Due to modern drafting trends, it's getting harder to work out whether a designer’s liability for its design is limited to the designer using reasonable skill and care, or whether the designer’s duty is the higher one of ‘fitness for purpose’. The more onerous terms are usually found where there is a design and build contractor or a specialist subcontractor, and bespoke contract terms are being used. Fitness for purpose for design is not usually insurable under professional indemnity policies.

Reasonable skill and care

In the absence of any express contractual terms to the contrary, the law implies through Section 13 of the Supply of Goods and Services Act 1982, that a designer has to provide its services using ‘reasonable skill and care’. If a professional fails to do so and causes its client a loss, then it would be liable in tort and contract; the designer would have been negligent and the client would be entitled to be compensated for its loss.

If the service provided involves a special amount of competence or skill, then the standard the designer has to use is the standard of reasonable skill and care, not that an ordinary person in the street would expected to use, but, rather:

‘It is sufficient if he/she exercises the ordinary skill of an ordinary competent man/woman exercising that particular art.’

This is known as the ‘Bolam test’. Therefore, a designer would have to reach the standard of skill and care that one of its peers should use. If the designer did so, it would evade any liability arising from its design in tort or contract law, notwithstanding that the design may fail and the client may be left with something that does not work.

Fitness for purpose

There are exceptions to the above rule. If statute, such as the Defective Premises Act 1972, requires for any residential premises to be ‘fit for habitation’ then the design, as with other aspects of the build, has to be done so that this outcome is achieved, irrespective of whether the designer has used reasonable skill and care.
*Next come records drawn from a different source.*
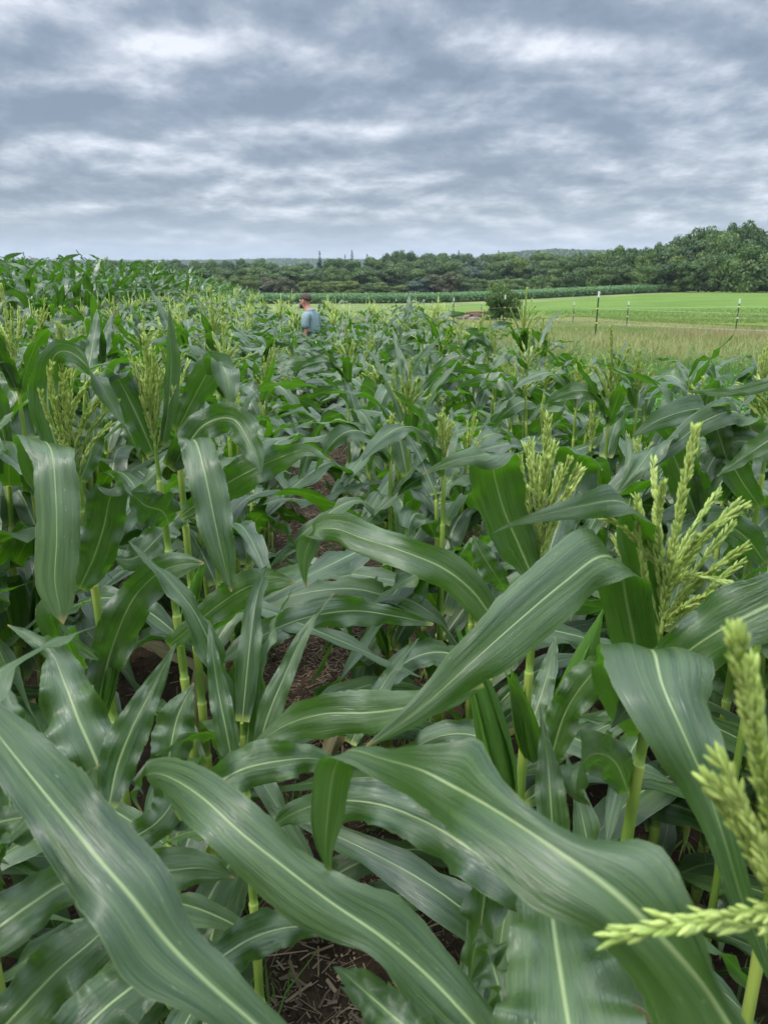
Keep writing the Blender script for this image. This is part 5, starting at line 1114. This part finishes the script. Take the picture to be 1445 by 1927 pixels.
    # --- right edge plant
    S.append(hero_plant('Q', (1442, 838, 1.98), 'corn plant at the right edge with drooping tassel and long blades sweeping left', [
        dict(st=[(1440, 850, 1.98, 14, (1, 0, 0)), (1415, 810, 1.92, 28, (.9, .3, 0)), (1385, 775, 1.85, 30, (.6, -.7, 0)), (1330, 790, 1.79, 26, (.5, -.85, 0)), (1270, 835, 1.76, 16, (.5, -.85, 0)), (1215, 878, 1.75, 8, (.5, -.85, 0)), (1172, 908, 1.75, 1, (.5, -.85, 0))], ruf=.003),
        dict(st=[(1430, 955, 2.02, 12, (1, 0, 0)), (1392, 900, 1.96, 28, (1, 0, 0)), (1362, 838, 1.93, 32, (1, .1, 0)), (1350, 785, 1.88, 32, (.9, .1, 0)), (1310, 770, 1.82, 28, (.4, -.9, 0)), (1240, 790, 1.8, 20, (.5, -.8, 0)), (1190, 822, 1.8, 1, (.5, -.8, 0))], ruf=.005),
        dict(st=[(1500, 790, 1.5, 20), (1445, 828, 1.5, 22), (1396, 862, 1.5, 14), (1348, 896, 1.5, 1)], ruf=.002, roll=2.8),
        dict(st=[(1520, 700, 1.9, 16), (1445, 722, 1.88, 13), (1370, 738, 1.86, 10), (1290, 736, 1.85, 1)], ruf=.002),
        dict(st=[(1440, 1060, 2.06, 12), (1400, 1010, 1.98, 30), (1350, 985, 1.92, 34), (1290, 1000, 1.88, 30), (1250, 1030, 1.86, 1)], ruf=.006),
    ], rng, tassel=dict(L=.26, nb=12, spread=.8, wind=(-.5, 0, -.2), k=5, dens=1.1), extra=4))
    S.append(hero_plant('R', (1318, 905, 1.9), 'corn plant between the big open tassel and the right edge, its stalk pale', [
        dict(st=[(1320, 1000, 1.93, 12), (1290, 920, 1.85, 30), (1262, 850, 1.8, 33), (1235, 838, 1.75, 30, (.8, .4, 0)), (1200, 880, 1.72, 22, (.8, .4, 0)), (1160, 930, 1.72, 1, (.8, .4, 0))], ruf=.006),
        dict(st=[(1372, 880, 1.9, 12), (1352, 820, 1.86, 26), (1340, 775, 1.84, 30), (1338, 765, 1.8, 28)], ruf=.004),
        dict(st=[(1318, 915, 1.9, 12), (1345, 860, 1.9, 26), (1390, 830, 1.88, 28), (1440, 850, 1.86, 20), (1480, 900, 1.85, 1)], ruf=.005),
    ], rng, extra=5))
    return S
def build_mid_heroes(near, S):
    """tasselled plants of the middle ground that stand clear of the crowd"""
    rng = np.random.default_rng(9)
    L = [((768, 800, 2.95), (25, 4), .30, .55, 'corn plant right of centre whose loose tassel leans left of a tall folded blade'),
         ((836, 862, 2.30), (20, 1), .19, .3, 'shorter corn plant with a small tight tassel behind the broad folded blade'),
         ((655, 705, 4.20), (40, 0), .32, .7, 'corn plant left of centre with a pale spreading tassel in front of the man'),
         ((985, 645, 5.30), (50, 3), .42, .6, 'tall corn plant whose starry pale tassel stands up against the hay field'),
         ((1085, 745, 3.60), (10, 1), .22, .5, 'corn plant with a dark green tassel just left of the tall knobbly spike'),
         ((1147, 768, 3.15), (15, 0), .38, .4, 'corn plant with a tall knobbly tassel spike against the meadow'),
         ((1428, 765, 3.30), (15, 5), .36, .3, 'corn plant at the right edge with a slanting tassel spike against the weeds'),
         ((405, 665, 4.10), (18, 1), .40, .4, 'corn plant left of centre with a tall slim tassel rising over the far corn'),
         ((425, 715, 2.95), (18, 3), .26, .7, 'corn plant with a low open tassel beside a broad blade, left of centre'),
         ((735, 840, 2.7), (20, 3), .15, .3, 'corn plant showing only the tip of its tassel near the centre'),
         ((30, 700, 2.6), (15, 0), .34, .6, 'corn plant at the far left edge with pale tassel arms leaning out of the frame'),
         ((1320, 790, 2.9), (15, 5), .2, .4, 'corn plant with a curled bare leaf tip raised against the meadow'),
         ((1200, 745, 3.6), (15, 1), .25, .4, 'corn plant with a small tassel between the knobbly spike and the weeds'),
         ((220, 620, 6.0), (15, 3), .3, .5, 'corn plant with a fine branching tassel before the taller corn at the left')]
    for (w, (seed, pk), tl, sp, label) in L:
        wp = P(*w); f = np.array([wp[0], wp[1], 0.]); f[2] = ground(f[0], f[1])+.03; H = wp[2]-f[2]
        proto = [p for p in near[pk] if p[0] != 'tassel']
        r = place_proto(proto, f, rng.uniform(0, 6.28), 1., H/1.3, (0, 0), label, None)
        tb = merge_all(tassel_parts(rng, L=tl, nb=13, spread=sp, k=5, dens=1., size=1.15, lean=(rng.normal(0, .06), 0))); o = tb.build('tassel', TASSEL, r); o.matrix_parent_inverse = Matrix.Identity(4)
        o.location = (0, 0, 1.3-.03); o.scale = (1, 1, 1.3/H)
        S.append((f[0], f[1], .14))
    for i, (px, Y, k) in enumerate(((575, 12.3, 1), (600, 12.1, 2), (590, 11.6, 4), (617, 12.6, 5))):
        p = at(px, Y); place_proto([q for q in near[k]], p+[0, 0, .03], rng.uniform(0, 6.28), 1.0, .80, (0, 0), ['corn plant right in front of the man, hiding his right hip', 'corn plant directly before the man, its leaves over his forearm', 'corn plant one step nearer than those before the man', 'corn plant just behind the right side of the man'][i], None)
        S.append((p[0], p[1], .12))
    return S
# ------------------------------------------------------------------ build it
import os, time
_t = time.time()
def tick(s): print(f'{s}: {time.time()-_t:.1f}s')
build_land(); tick('land')
build_trees(); tick('trees')
build_fences(); build_rubble(); build_man(); tick('fences, man')
build_grass(); build_litter(); tick('grass')
HS = build_heroes(); tick('heroes')
_r = np.random.default_rng(123)
_near = [make_proto(_r, 1.30, 24, 8, False, k=6) for _ in range(6)]
HS = build_mid_heroes(_near, HS)
build_corn(HS); tick('corn')
HAZE = 0.00012
def build_haze():
    mb = MB(); x, y0, y1, z0, z1 = 3600, -70, 5200, -60, 75
    v = np.array([[a, b, c] for c in (z0, z1) for a, b in ((-x, y0), (x, y0), (x, y1), (-x, y1))], float)
    mb.add(v, [[0, 3, 2, 1], [4, 5, 6, 7], [0, 1, 5, 4], [1, 2, 6, 5], [2, 3, 7, 6], [3, 0, 4, 7]])
    m, t = mat('haze_air'); pv = N(t, 'ShaderNodeVolumePrincipled'); pv.inputs['Density'].default_value = HAZE; pv.inputs['Color'].default_value = (.80, .88, .98, 1)
    o = N(t, 'ShaderNodeOutputMaterial'); t.links.new(pv.outputs[0], o.inputs['Volume'])
    tag(mb.build('haze', m, smooth=False), 'thin blue haze hanging over the whole valley', 'haze', kind='stuff')
if HAZE: build_haze()
tick('done')
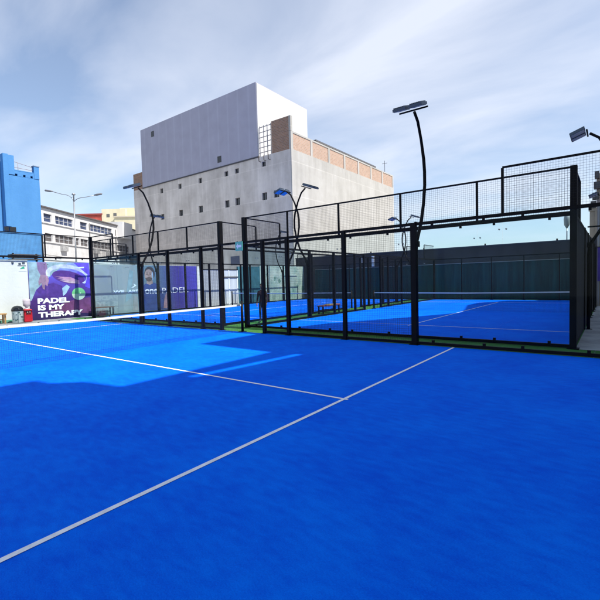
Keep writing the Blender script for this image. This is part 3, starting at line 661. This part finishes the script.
box('vent', (-22.0, .35, 5.45), (-21.96, .60, 5.72), GLD, bb); box('vent', (-22.02, .66, 5.42), (-21.955, 1.02, 5.72), GLD, bb)
box('ledge', (-22.1, -14, 5.32), (-21.93, 2.66, 5.385), BLU, bb)
MB().tube([(-21.93, 2.58, 5.3), (-21.93, 2.58, 3.0)], .05, 8).build('downpipe', BLK, bb)

# ---------------------------------------------------------------- white office building on an oblique street
P0 = Vector((-36.31, 8.06, 0)); dd = Vector((-.545, .839, 0)).normalized(); nn_ = Vector((.839, .545, 0)).normalized(); Z = Vector((0, 0, 1))
wo = thing('office_building', 'long white office building with two rows of windows behind the streetlight', 'building', P0)
WO = plaster_mat('office_white', (.60, .585, .58), (.67, .66, .655), (.72, .71, .70))
def ob(b, s0, s1, z0, z1, o0, o1): b.obox(P0+dd*s0+nn_*o0+Z*z0, dd*(s1-s0), nn_*(o1-o0), Z*(z1-z0)); return b
bays1 = [(.6, 1.85), (2.4, 5.5), (6.85, 8.3), (8.9, 14.0), (15.4, 18.2)]; bays2 = [(.65, 1.85), (2.25, 5.48), (5.9, 6.55), (6.8, 8.4), (8.7, 13.9), (15.2, 18.6)]
b = MB(); ob(b, -22, 22.2, 0, 6.44, -.3, 0); ob(b, -22, 22.2, 7.26, 8.42, -.3, 0); ob(b, -22, 22.2, 9.27, 9.82, -.3, 0)
for bays, z0, z1 in ((bays2, 6.44, 7.26), (bays1, 8.42, 9.27)):
    s = -22
    for a0, a1 in bays: ob(b, s, a0, z0, z1, -.3, 0); s = a1
    ob(b, s, 22.2, z0, z1, -.3, 0)
b.build('wall', WO, wo); b = MB(); ob(b, -22, 22.15, 0, 9.8, -12, -.32); b.build('core', mat('office_dark', (.08, .08, .09), .8), wo)
b = MB(); ob(b, -22, 22.3, 9.82, 9.95, -12, .22); b.build('roof_slab', mat('roof_edge_dark', (.10, .09, .09), .8), wo)
b = MB(); ob(b, -22, 22.25, 6.28, 6.42, 0, .12); ob(b, -22, 22.25, 8.26, 8.40, 0, .12); ob(b, -22, 22.25, 4.5, 4.62, 0, .1); b.build('sill', WO, wo)
GW = mat('office_glass', (.05, .07, .14), .12, var=.5, scale=1.2); GS = mat('office_shutter', (.11, .10, .10), .7, var=.35, scale=2)
for bays, z0, z1, m in ((bays1, 8.42, 9.27, GW), (bays2, 6.44, 7.26, GS)):
    for a0, a1 in bays:
        b = MB(); ob(b, a0, a1, z0, z1, -.2, -.16); f = b.build('window', m, wo); b = MB(); k = max(1, int((a1-a0)/.75))
        for i in range(k+1): s = a0+.02+(a1-a0-.06)*i/k; ob(b, s-.02, s+.04, z0, z1, -.159, -.11)
        ob(b, a0, a1, z0+.38, z0+.42, -.159, -.12); b.build('frame', mat('office_frame', (.45, .46, .48) if m is GW else (.14, .13, .12), .6), f)
for s, z in ((3.0, 5.55), (9.3, 5.7), (12.2, 5.6)):
    b = MB(); ob(b, s, s+.9, z, z+.6, .0, .35); b.build('air_conditioner', mat('ac_grey', (.40, .40, .40), .6, var=.2), wo)
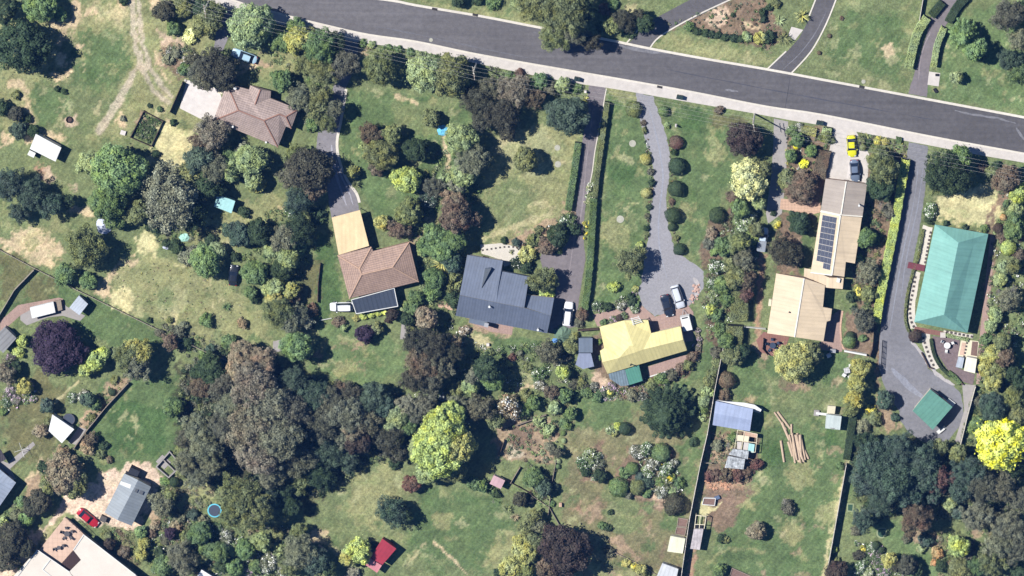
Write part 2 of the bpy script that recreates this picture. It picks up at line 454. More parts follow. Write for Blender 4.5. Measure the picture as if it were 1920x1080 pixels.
def make_ground():
    gx = np.concatenate([[-30000, -6000, -1500, -500, -200], np.arange(-60, 1981, 3.0), [2120, 2500, 3500, 8000, 32000]])
    gy = np.concatenate([[-30000, -6000, -1500, -500, -200], np.arange(-60, 1141, 3.0), [1300, 1700, 2600, 7000, 31000]])
    X, Y = np.meshgrid(gx, gy)
    wx = X + (vnoise(X, Y, 14, 1) - .5) * 16 + (vnoise(X, Y, 5, 2) - .5) * 8
    wy = Y + (vnoise(X, Y, 14, 3) - .5) * 16 + (vnoise(X, Y, 5, 4) - .5) * 8
    def desat(t, s=.28):
        mn = sum(t) / 3; return tuple((q * (1 - s) + mn * s) * k_ for q, k_ in zip(t, (1.02, 1.01, .93)))
    GCL = {k: col(desat(v)) for k, v in GC.items()}
    rg = (vnoise(X, Y, 3.4, 41) - .5) * .9 + (vnoise(X, Y, 7.5, 42) - .5) * .7 + (vnoise(X, Y, 18, 43) - .5) * .4   # ragged grass edges
    w0x = X + (vnoise(X, Y, 9, 31) - .5) * 6; w0y = Y + (vnoise(X, Y, 9, 33) - .5) * 6
    cc = np.zeros(X.shape + (3,)); cc[:] = GCL['g2']
    for ln in PAINT.strip().splitlines():
        tk = ln.split()
        if tk[0] == '*':                          # scatter n irregular spots inside a region
            pl = PL(' '.join(tk[6:])); rs = np.random.default_rng(int(pl[0][0] * 3 + pl[0][1])); k_ = 0; cs = [GCL[q] for q in tk[1].split('/')]
            while k_ < int(tk[3]):
                x_, y_ = rs.uniform(min(p[0] for p in pl), max(p[0] for p in pl)), rs.uniform(min(p[1] for p in pl), max(p[1] for p in pl)); k_ += 1
                if pdist(np.array([x_]), np.array([y_]), pl)[0] > 0: continue
                R_ = rs.uniform(float(tk[4]), float(tk[5])); ax_ = rs.uniform(.5, 1.6); a = np.clip(.5 - (np.hypot((wx - x_) * ax_, (wy - y_) / ax_) - R_) / (float(tk[2]) * .55) + rg * 2.2, 0, 1)
                cc += (a * a * (3 - 2 * a))[..., None] * (cs[k_ % len(cs)] - cc) * rs.uniform(.35, .85)
            continue
        c = np.array(GCL[tk[0]]); soft = float(tk[1]) * 0.55
        if tk[2][0] == '@':
            a, b, r = [float(q) for q in tk[2][1:].split(',')]; d = np.hypot(wx - a, wy - b) - r
        elif tk[2][0] == '~':
            d = pdist(w0x, w0y, smooth_line(PL(' '.join(tk[3:]))), False) - float(tk[2][1:]) / 2
        else: d = pdist(wx, wy, PL(' '.join(tk[2:])))
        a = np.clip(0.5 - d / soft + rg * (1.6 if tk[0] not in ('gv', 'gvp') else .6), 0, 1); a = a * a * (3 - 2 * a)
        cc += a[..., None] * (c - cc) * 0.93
    cc *= 1.08; me = bpy.data.meshes.new('ground'); ny, nx = X.shape
    # plan -> metres, vectorised
    k = 36 / 1920 / cam.lens
    dx = FW.x + RT.x * (X - 960) * k + UP.x * (540 - Y) * k; dy = FW.y + RT.y * (X - 960) * k + UP.y * (540 - Y) * k; dz = FW.z + RT.z * (X - 960) * k + UP.z * (540 - Y) * k
    ok = (np.abs(X - 960) < 1300) & (np.abs(Y - 540) < 900)
    px = np.where(ok, CAM.x - dx * CAM.z / dz, (X - 960) / 10); py = np.where(ok, CAM.y - dy * CAM.z / dz, (540 - Y) / 10)
    co = np.stack([px, py, 0 * px], -1).reshape(-1, 3)
    I = np.arange(nx * ny).reshape(ny, nx)
    q = np.stack([I[1:, :-1], I[1:, 1:], I[:-1, 1:], I[:-1, :-1]], -1).reshape(-1, 4)
    me.vertices.add(len(co)); me.vertices.foreach_set('co', co.ravel()); me.loops.add(q.size); me.loops.foreach_set('vertex_index', q.ravel().astype(np.int32))
    me.polygons.add(len(q)); me.polygons.foreach_set('loop_start', np.arange(0, q.size, 4, dtype=np.int32))
    at = me.color_attributes.new('soil', 'FLOAT_COLOR', 'POINT')
    at.data.foreach_set('color', np.concatenate([cc.reshape(-1, 3), np.ones((nx * ny, 1))], 1).ravel())
    me.update(); me.validate()
    mt = bpy.data.materials.new('grass_and_soil'); mt.use_nodes = True; n = mt.node_tree.nodes; l = mt.node_tree.links
    b = n['Principled BSDF']; b.inputs['Roughness'].default_value = 0.95; b.inputs['Specular IOR Level'].default_value = 0.1
    a = n.new('ShaderNodeAttribute'); a.attribute_name = 'soil'; g = n.new('ShaderNodeNewGeometry')
    def noise(s, det, ro=0.6, dist=0):
        q = n.new('ShaderNodeTexNoise'); q.inputs['Scale'].default_value = s; q.inputs['Detail'].default_value = det; q.inputs['Roughness'].default_value = ro
        q.inputs['Distortion'].default_value = dist; l.new(g.outputs['Position'], q.inputs['Vector']); return q.outputs['Fac']
    def rng_(x, a0, a1, b0, b1):
        q = n.new('ShaderNodeMapRange'); l.new(x, q.inputs[0])
        for i, vv in enumerate((a0, a1, b0, b1)): q.inputs[i + 1].default_value = vv
        return q.outputs[0]
    def mul(x, y):
        q = n.new('ShaderNodeMath'); q.operation = 'MULTIPLY'; l.new(x, q.inputs[0]); l.new(y, q.inputs[1]); return q.outputs[0]
    f = mul(mul(rng_(noise(2.6, 6, 0.85), 0.3, 0.7, 0.42, 1.58), rng_(noise(0.55, 4, 0.7, 0.4), 0.3, 0.7, 0.7, 1.3)), rng_(noise(0.09, 3), 0.3, 0.7, 0.86, 1.14))
    wv = n.new('ShaderNodeTexWave'); wv.inputs['Scale'].default_value = .32; wv.inputs['Distortion'].default_value = 5; wv.inputs['Detail'].default_value = 2; wv.inputs['Detail Scale'].default_value = .35
    mp = n.new('ShaderNodeMapping'); mp.inputs['Rotation'].default_value = (0, 0, R(38)); l.new(g.outputs['Position'], mp.inputs['Vector']); l.new(mp.outputs[0], wv.inputs['Vector'])
    f = mul(f, rng_(wv.outputs['Fac'], 0, 1, .93, 1.07))   # faint mowing swathes
    sc = n.new('ShaderNodeVectorMath'); sc.operation = 'SCALE'; l.new(a.outputs['Color'], sc.inputs[0]); l.new(f, sc.inputs['Scale'])
    mx = n.new('ShaderNodeMix'); mx.data_type = 'RGBA'; mx.blend_type = 'MULTIPLY'; l.new(sc.outputs[0], mx.inputs['A'])
    mx.inputs['B'].default_value = (1.25, 1.15, 1.1, 1); l.new(rng_(noise(0.28, 5, 0.72, 0.6), 0.45, 0.66, 0.0, 0.75), mx.inputs['Factor'])
    mx2 = n.new('ShaderNodeMix'); mx2.data_type = 'RGBA'; mx2.blend_type = 'MULTIPLY'; l.new(mx.outputs['Result'], mx2.inputs['A'])
    mx2.inputs['B'].default_value = (0.66, 0.82, 0.66, 1); l.new(rng_(noise(0.35, 5, 0.75, 0.5), 0.5, 0.72, 0.0, 0.7), mx2.inputs['Factor'])
    l.new(mx2.outputs['Result'], b.inputs['Base Color'])
    bp = n.new('ShaderNodeBump'); bp.inputs['Strength'].default_value = 0.5; bp.inputs['Distance'].default_value = 0.12
    l.new(noise(4.5, 4, 0.7), bp.inputs['Height']); l.new(bp.outputs[0], b.inputs['Normal'])
    me.materials.append(mt)
    o = bpy.data.objects.new('ground', me); C.objects.link(o); o['kind'] = 'structure'
make_ground()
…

Therefore, this statute creates a fitness for purpose obligation for all the workmanship going into the project, including design.

Please bear in mind that the Sale of Goods Act 1979 creates a fitness for purpose obligation on the commercial supplier in respect of materials, so any, say, bricks have to be of satisfactory quality and be fit for purpose. This is different from workmanship or design.

Goods supplied are impliedly warranted to be fit for their purpose and can have very significant effects in the context of a construction contract where the contractor is also a designer. This is illustrated by the case of IBA v EMI and BICC [1980]. In this case the contractor designed and built a tall brick television mast. The mast failed and it transpired that the bricks the contractor supplied were prone to disproportionate damage on the side facing north. The Court of Appeal had to decide if the bricks specified and supplied by the contractor came with a fitness for purpose warranty, or whether liability arising from the use of the bricks depended on whether the contractor had used reasonable skill and care. This quote sums up the Court’s view:

“We see no good reason for not importing an obligation as to reasonable fitness for purpose into these contracts, or for importing a different obligation in relation to design from the obligation which plainly exists in relation to materials.”

In other words, the liability for design was subject to the reasonable skill and care test, but the supply of the materials (goods) was caught by the usual fitness for purpose warranty. This may seem unfair on a contractor over a consultant, as the consultant’s role is only going to be subject to reasonable skill and care and the contractor ends up with fitness for purpose, but this is not so; it is the merchant’s duty to supply goods that are good to use for the obvious or stated purpose that was held to be unfettered by the fact that the merchant was also designing.

More recently, in the case of MT Hojgaard a/s v E.ON Climate Renewables UK Robin Rigg, the contractor undertook to design and supply foundations for off shore wind turbines that would last 20 years or more. The internationally approved and used specification turned out to be defective and, therefore, the contractor had used reasonable skill and care when designing the foundations. Put simply, the express undertaking to design and install foundations that would last 20 years trumped any implied terms as to reasonable skill and care.

It is because express terms for fitness for purpose and performance specifications are common and not always easily recognisable that bespoke building contracts, and even amendments to standard form building contracts, need to be examined carefully to prevent a contractor finding out it is holding ‘a pig in a poke’ without being able to point to an exculpatory reasonable skill and care proviso.